Sigrid Hunke


Sigrid Hunke was a German author. She is known for her work in the field of religious studies.

Biography

Sigrid Hunke received her PhD in religious studies from the Friedrich-Wilhelms-Universität Berlin in 1941. Her tutor was Ludwig Ferdinand Clauss, who later became associated with the ideology of the Neue Rechte. Hunke joined the "Germanistischer Wissenschafteinsatz", the German Sciences Service of the SS, the organization established by Heinrich Himmler to oversee the Germanization of Northern Europe. Her job was to research racial psychology.
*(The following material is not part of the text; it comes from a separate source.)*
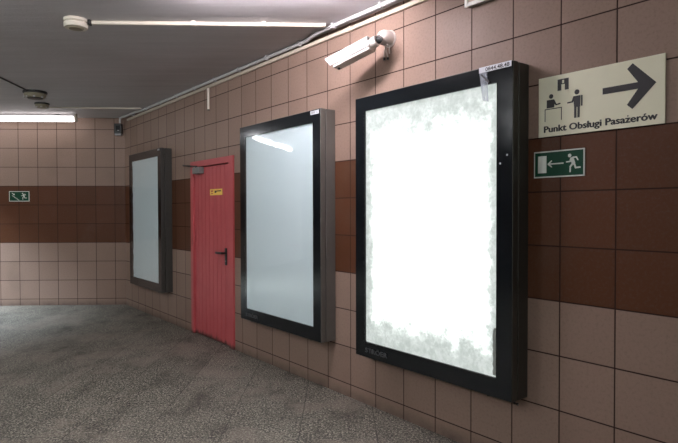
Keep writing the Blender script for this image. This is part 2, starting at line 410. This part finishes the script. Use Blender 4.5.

After 1957, she went to Morocco and stayed two years in Tangier, after which she returned to Bonn.
Hunke was a pagan Unitarian. She was also known for her claims of Muslim influence over Western values. In her book, "Allahs Sonne über dem Abendland" she asserts that "the influence exerted by the Arabs on the West was the first step in freeing Europe from Christianity." The scholar Sylvain Gouguenheim includes a lengthy description of her work in an appendix to his book Aristote au Mont-Saint-Michel under the heading “The Legacy of Sigrid Hunke”. He refers to her book on Islam and Europe, Allahs Sonne über dem Abendland, in this way: “This text, which extols the superiority of Islam over Christianity, is the work of a Nazi intellectual. At its origin lies the political commitment of the author, who joined the NSDAP on May 1, 1937 and was an active member of the Berlin section of the National Socialist Student Association from 1938 onwards.”